You see, before the internet, you needed books to fuel your conspiracy theories instead of Twitter and Facebook. (Ummm can we go back?) But the Time Life Books were great. You could learn about all manner of things. The Old West, World War II, and home improvement were popular series. I have benefited from those personally. You could rewire your house or build a deck or tackle any task with their help. You could learn how to fix a toilet while sitting on the toilet.

So Skip Caray saw one of Ted Turner’s movies which aided his media rise, and put it on blast. He created a contest out of whole cloth to cover for it. Did it work? It definitely worked on me. (Thanks to research by Darryl Palmer on tracking down the date of this game and other info) I didn’t watch it live. I grabbed a VHS tape and pressed record, as you do in the early 1990s with no DVR.

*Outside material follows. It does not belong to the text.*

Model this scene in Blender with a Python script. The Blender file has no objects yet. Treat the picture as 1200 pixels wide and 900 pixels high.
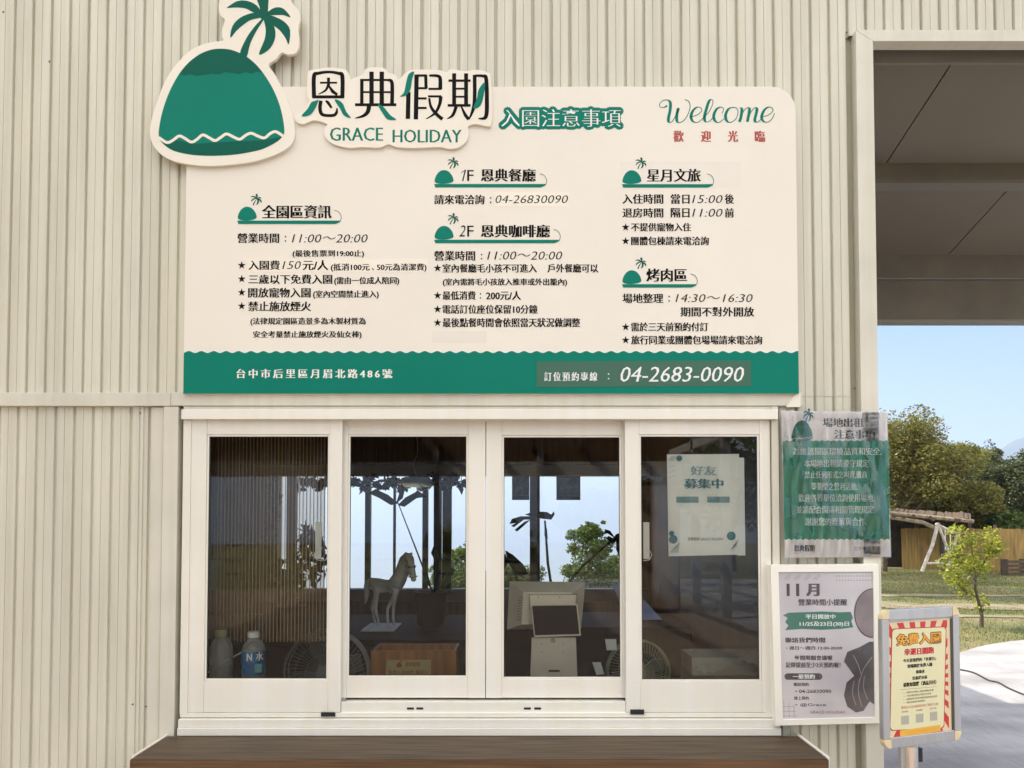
import bpy, bmesh, math, random
import numpy as np
from mathutils import Vector, Matrix
R = math.radians
random.seed(7)
scene = bpy.context.scene
COL = scene.collection

# ------------------------------------------------------------------ camera
F = 871.0; CY = -3.05; CZ = 1.6; PPY = 578.0; TILT = math.atan(27.0 / F)
cam_d = bpy.data.cameras.new('camera'); cam = bpy.data.objects.new('camera', cam_d); COL.objects.link(cam)
cam.location = (0, CY, CZ); cam.rotation_euler = (R(90) + TILT, 0, 0)
cam_d.sensor_width = 36; cam_d.lens = F / 1200 * 36; cam_d.shift_y = (PPY - 450) / 1200
cam_d.clip_start = 0.05; cam_d.clip_end = 60000
scene.camera = cam
scene.view_settings.view_transform = 'Standard'; scene.view_settings.look = 'None'
scene.view_settings.exposure = 1.3; scene.view_settings.gamma = 1.0
scene.cycles.max_bounces = 9; scene.cycles.diffuse_bounces = 5; scene.cycles.transparent_max_bounces = 12
scene.cycles.use_denoising = True
scene.cycles.sample_clamp_indirect = 6

# ------------------------------------------------------------------ sky + sun
SUN_EL, SUN_AZ = 40.0, -60.0       # azimuth clockwise from +Y (towards +X)
world = bpy.data.worlds.new('World'); scene.world = world; world.use_nodes = True
nt = world.node_tree; nt.nodes.clear()
out = nt.nodes.new('ShaderNodeOutputWorld'); bg = nt.nodes.new('ShaderNodeBackground')
sky = nt.nodes.new('ShaderNodeTexSky'); sky.sky_type = 'NISHITA'; sky.sun_disc = False
sky.sun_elevation = R(SUN_EL); sky.sun_rotation = R(SUN_AZ); sky.air_density = 1.0; sky.dust_density = 0.7; sky.ozone_density = 1.5; sky.altitude = 300
tc = nt.nodes.new('ShaderNodeTexCoord'); sep = nt.nodes.new('ShaderNodeSeparateXYZ')
mx = nt.nodes.new('ShaderNodeMath'); mx.operation = 'MAXIMUM'; mx.inputs[1].default_value = 0.015
comb = nt.nodes.new('ShaderNodeCombineXYZ')
nt.links.new(tc.outputs['Generated'], sep.inputs[0]); nt.links.new(sep.outputs[2], mx.inputs[0])
nt.links.new(sep.outputs[0], comb.inputs[0]); nt.links.new(sep.outputs[1], comb.inputs[1]); nt.links.new(mx.outputs[0], comb.inputs[2])
nt.links.new(comb.outputs[0], sky.inputs[0])
mp = nt.nodes.new('ShaderNodeMapping'); mp.inputs['Scale'].default_value = (1.2, 1.2, 5.0); mp.inputs['Location'].default_value = (3.1, 0.4, 0.3)
nz = nt.nodes.new('ShaderNodeTexNoise'); nz.inputs['Scale'].default_value = 2.2; nz.inputs['Detail'].default_value = 7; nz.inputs['Roughness'].default_value = 0.55
cr = nt.nodes.new('ShaderNodeValToRGB'); cr.color_ramp.elements[0].position = 0.40; cr.color_ramp.elements[1].position = 0.62
cr.color_ramp.elements[0].color = (0.0, 0.0, 0.0, 1); cr.color_ramp.elements[1].color = (0.85, 0.85, 0.85, 1)
nt.links.new(tc.outputs['Generated'], mp.inputs[0]); nt.links.new(mp.outputs[0], nz.inputs['Vector']); nt.links.new(nz.outputs[0], cr.inputs[0])
# broken cloud: a bank covers the half of the sky in front of the wall, the rest is mostly clear
dv = nt.nodes.new('ShaderNodeVectorMath'); dv.operation = 'DOT_PRODUCT'; dv.inputs[1].default_value = (-0.45, -0.85, 0.25)
nt.links.new(tc.outputs['Generated'], dv.inputs[0])
bank = nt.nodes.new('ShaderNodeMapRange'); bank.inputs[1].default_value = -0.75; bank.inputs[2].default_value = 0.35; bank.inputs[3].default_value = -0.22; bank.inputs[4].default_value = 0.22
nt.links.new(dv.outputs['Value'], bank.inputs[0])
addn = nt.nodes.new('ShaderNodeMath'); addn.operation = 'ADD'; nt.links.new(nz.outputs[0], addn.inputs[0]); nt.links.new(bank.outputs[0], addn.inputs[1]); nt.links.new(addn.outputs[0], cr.inputs[0])
mixc = nt.nodes.new('ShaderNodeMix'); mixc.data_type = 'RGBA'
nt.links.new(cr.outputs[0], mixc.inputs[0]); skm = nt.nodes.new('ShaderNodeVectorMath'); skm.operation = 'MULTIPLY'; skm.inputs[1].default_value = (0.30, 0.43, 0.68); nt.links.new(sky.outputs[0], skm.inputs[0]); nt.links.new(skm.outputs[0], mixc.inputs[6]); mixc.inputs[7].default_value = (10.4, 9.9, 9.1, 1)
nt.links.new(mixc.outputs[2], bg.inputs[0]); bg.inputs[1].default_value = 0.14
nt.links.new(bg.outputs[0], out.inputs[0])
sd = bpy.data.lights.new('sun', 'SUN'); sd.energy = 4.0; sd.angle = R(0.53); sd.color = (1.0, 0.93, 0.80)
sun = bpy.data.objects.new('sun', sd); COL.objects.link(sun)
sdir = Vector((math.sin(R(SUN_AZ)) * math.cos(R(SUN_EL)), math.cos(R(SUN_AZ)) * math.cos(R(SUN_EL)), math.sin(R(SUN_EL))))
sun.rotation_euler = sdir.to_track_quat('Z', 'Y').to_euler(); sun.location = sdir * 40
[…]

Unlike Casablanca, Squirm was not exactly a classic in my estimation. It came off as dated even in the early 1990s. Basically, this movie is similar to the Blob category of movies. Lightning causes power poles to electrocute the ground, causing tons of bloodthirsty worms to run amok in the South. The cinematography was terrible, almost Texas Chainsaw Massacre or Blair Witch level. I’m sorry, but Skip was right. It was craptastic. The VHS tape ran out of room before it ended, mercifully for me.

After watching Squirm, I stared at an empty page. I had no idea what to say about it. I didn’t possess then even the lousy writing skills that I have now. A baseball that was signed by the 1992 Atlanta Braves would have signatures from Hall of Famers Bobby Cox, Tom Glavine, John Smoltz, future Braves coach Terry Pendleton, and Sid Bream, David Justice, Javy Lopez, Deion Sanders, Vinny Castilla, Steve Avery, and many others. But I never entered the contest.

So after 30 years, I still have a lot of questions:

  • Do you remember this game?
  • Did Ted Turner call the booth and curse out Skip Caray?
  • Did you enter the contest and if so, did you win the baseball?
  • Do you remember any particular slams that Skip had for this movie?
  • How did Time Life Books change your life?

In my research, I found that some believe Squirm was shown many times after a Braves game. To my knowledge, this was the only time it was shown after a Braves game. This is definitely the only time they ran a contest. My knowledge goes back to watching practically every game from 1991 to 1996, and most thereafter. Skip did mention it a few times, saying that the essays were way better than the movie. I think Joe Simpson might be able to answer some of these. Please help out, Skip Caray’s legend needs to be told.